Many years ago, while in high school, I noticed that there were many guys who would much rather spend their time with the guys. These guys seemed to be much more interested in sports than the girls. They would spend their weekends going to the games, playing cards and drinking in a group that was exclusively made up of guys. There did not seem to be anything of a sexual nature to this group. They just did not seem to be really interested in the company of the girls.
I was confused by this, but figured it was really none of my business. Skip ahead many years, and my daughter (age 29) is involved with a guy who seems to be the adult version of these guys from high school. Their relationship started slowly, but seemed to be going well. Suddenly, he decided he needed “space” and put the relationship on hold. They still talk and he says he is still interested but needs to be more “ready to commit” before they can get back together. Last night, he cancelled plans with my daughter and played poker with the guys.
I didn’t understand these guys back then, and tirty five years later, I am still baffled.
Some blokes just like the company of other men… could be due to insecurity, an inability to communicate with women, or just that their interests tend to be shared only by men.
There ain’t too many women I know who like the idea of sitting around till 4am puffing cigars and playing poker. But if that’s what floats your boat, you’ll seek out people (in this case, guys) who share those interests.
This one’s easy to overthink. It’s simply that he enjoys the things he does with his friends quite a lot. After all, he’s been hanging out with (guy) friends all his life – it’s what he does! They might play some cards, watch some football, shoot the shit… generally laughing and having a great time all the while.
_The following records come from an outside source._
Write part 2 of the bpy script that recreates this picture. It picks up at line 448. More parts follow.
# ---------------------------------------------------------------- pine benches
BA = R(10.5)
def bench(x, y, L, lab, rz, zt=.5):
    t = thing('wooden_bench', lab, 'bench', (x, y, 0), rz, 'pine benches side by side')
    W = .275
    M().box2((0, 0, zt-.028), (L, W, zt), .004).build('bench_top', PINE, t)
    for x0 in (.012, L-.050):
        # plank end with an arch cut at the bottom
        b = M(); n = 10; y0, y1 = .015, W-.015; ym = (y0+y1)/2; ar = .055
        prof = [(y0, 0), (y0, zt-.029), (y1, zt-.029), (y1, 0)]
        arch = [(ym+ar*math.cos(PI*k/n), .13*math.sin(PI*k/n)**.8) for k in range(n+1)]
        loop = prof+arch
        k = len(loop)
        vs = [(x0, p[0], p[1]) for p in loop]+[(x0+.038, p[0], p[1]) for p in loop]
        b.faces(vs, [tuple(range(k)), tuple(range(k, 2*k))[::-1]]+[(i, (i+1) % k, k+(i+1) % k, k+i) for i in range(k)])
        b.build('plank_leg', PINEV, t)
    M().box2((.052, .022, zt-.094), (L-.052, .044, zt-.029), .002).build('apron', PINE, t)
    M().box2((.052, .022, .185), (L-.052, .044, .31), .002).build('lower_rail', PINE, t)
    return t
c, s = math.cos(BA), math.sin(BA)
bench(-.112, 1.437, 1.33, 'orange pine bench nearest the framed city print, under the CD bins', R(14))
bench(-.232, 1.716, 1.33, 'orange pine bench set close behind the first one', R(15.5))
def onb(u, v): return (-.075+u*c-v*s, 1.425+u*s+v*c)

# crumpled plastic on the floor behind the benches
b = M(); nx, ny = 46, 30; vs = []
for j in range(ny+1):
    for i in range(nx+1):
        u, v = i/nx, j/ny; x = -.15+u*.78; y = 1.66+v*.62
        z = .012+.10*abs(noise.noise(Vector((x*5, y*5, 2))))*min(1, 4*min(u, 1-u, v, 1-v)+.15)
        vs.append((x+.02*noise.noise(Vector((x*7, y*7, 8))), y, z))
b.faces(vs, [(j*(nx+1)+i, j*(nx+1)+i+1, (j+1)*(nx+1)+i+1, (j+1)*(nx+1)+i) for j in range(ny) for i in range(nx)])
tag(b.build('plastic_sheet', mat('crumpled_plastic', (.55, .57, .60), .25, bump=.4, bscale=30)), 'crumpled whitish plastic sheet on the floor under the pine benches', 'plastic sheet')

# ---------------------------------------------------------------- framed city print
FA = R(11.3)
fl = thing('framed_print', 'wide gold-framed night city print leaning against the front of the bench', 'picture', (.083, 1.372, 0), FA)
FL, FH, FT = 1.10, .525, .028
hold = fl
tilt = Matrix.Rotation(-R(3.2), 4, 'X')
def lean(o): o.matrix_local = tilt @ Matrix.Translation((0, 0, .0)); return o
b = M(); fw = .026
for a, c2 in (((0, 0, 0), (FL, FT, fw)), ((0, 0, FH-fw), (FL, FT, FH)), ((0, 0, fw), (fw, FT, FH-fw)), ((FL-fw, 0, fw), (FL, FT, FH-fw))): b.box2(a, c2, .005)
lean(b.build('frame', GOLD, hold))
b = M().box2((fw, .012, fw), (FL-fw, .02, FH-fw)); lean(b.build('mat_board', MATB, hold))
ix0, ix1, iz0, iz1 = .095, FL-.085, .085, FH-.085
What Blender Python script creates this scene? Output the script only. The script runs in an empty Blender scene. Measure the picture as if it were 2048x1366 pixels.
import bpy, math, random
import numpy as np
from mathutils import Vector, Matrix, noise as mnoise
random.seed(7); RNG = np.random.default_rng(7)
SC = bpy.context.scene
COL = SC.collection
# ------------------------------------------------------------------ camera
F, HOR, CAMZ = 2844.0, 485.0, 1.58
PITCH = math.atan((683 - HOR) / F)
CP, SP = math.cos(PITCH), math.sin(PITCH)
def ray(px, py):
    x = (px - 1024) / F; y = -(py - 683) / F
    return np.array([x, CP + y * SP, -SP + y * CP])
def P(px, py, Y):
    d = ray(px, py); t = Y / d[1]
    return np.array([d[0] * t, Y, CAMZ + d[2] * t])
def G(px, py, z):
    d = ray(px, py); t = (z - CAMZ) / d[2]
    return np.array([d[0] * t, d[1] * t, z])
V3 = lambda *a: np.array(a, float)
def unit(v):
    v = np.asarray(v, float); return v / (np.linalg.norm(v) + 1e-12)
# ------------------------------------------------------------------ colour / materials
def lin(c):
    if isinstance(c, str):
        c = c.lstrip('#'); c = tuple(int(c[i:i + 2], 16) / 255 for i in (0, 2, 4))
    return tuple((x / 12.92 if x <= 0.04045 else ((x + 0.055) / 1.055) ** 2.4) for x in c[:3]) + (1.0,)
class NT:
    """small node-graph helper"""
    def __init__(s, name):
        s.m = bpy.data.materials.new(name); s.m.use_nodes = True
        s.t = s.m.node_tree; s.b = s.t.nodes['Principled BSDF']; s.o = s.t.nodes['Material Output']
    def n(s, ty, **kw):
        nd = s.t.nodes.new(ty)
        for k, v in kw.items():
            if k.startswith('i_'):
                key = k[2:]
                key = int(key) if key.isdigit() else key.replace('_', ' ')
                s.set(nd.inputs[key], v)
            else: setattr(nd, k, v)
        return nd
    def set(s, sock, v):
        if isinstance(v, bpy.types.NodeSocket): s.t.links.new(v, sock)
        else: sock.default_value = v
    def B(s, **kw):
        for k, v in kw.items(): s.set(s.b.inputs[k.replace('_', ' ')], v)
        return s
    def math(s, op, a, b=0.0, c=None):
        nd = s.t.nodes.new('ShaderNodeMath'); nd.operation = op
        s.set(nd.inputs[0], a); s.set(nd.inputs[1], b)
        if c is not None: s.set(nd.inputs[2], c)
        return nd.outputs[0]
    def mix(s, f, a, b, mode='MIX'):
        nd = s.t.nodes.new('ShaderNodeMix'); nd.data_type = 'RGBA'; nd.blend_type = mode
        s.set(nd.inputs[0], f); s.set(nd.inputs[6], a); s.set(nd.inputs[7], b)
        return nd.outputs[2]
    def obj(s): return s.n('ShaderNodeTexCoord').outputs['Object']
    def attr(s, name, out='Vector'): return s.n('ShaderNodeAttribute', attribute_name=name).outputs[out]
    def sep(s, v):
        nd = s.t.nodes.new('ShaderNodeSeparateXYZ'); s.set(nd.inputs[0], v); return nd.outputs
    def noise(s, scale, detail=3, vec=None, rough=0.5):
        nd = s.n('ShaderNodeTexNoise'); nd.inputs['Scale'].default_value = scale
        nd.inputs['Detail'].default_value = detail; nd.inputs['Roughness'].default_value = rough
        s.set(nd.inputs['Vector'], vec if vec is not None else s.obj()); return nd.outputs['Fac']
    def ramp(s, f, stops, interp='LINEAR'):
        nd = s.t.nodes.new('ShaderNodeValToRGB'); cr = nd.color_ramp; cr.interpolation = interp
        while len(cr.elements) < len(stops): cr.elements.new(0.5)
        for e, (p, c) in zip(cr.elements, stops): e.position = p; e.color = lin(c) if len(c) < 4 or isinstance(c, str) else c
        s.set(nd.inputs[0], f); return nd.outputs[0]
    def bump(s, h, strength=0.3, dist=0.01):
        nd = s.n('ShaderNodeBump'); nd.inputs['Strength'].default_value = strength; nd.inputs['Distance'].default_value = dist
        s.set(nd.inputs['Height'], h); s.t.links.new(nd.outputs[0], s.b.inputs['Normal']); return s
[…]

If he gets interested in a girl and compatibility between them is such that her companionship would trump all of the above, he’s not going to know that for quite a while. The amount of time depends on the state of mind of the guy. If he’s enjoying life and in no particular rush to settle down, then deciding on any given occasion between:
(a) having a great time hanging out with his friends, or
(b) having a less great time going to dinner and watching a movie with the girl,
is a no brainer for him.
If the girl is in a different state of mind – if finding Mr. Right is high on her list – then things aren’t going to be pretty. She will approach the relationship assuming “he might be”, and he might be approaching the relationship assuming “she probably isn’t”. Since this gives (a) a big advantage over (b), such situations usually have no chance to change since, well, he’s hanging out with his guys all the time.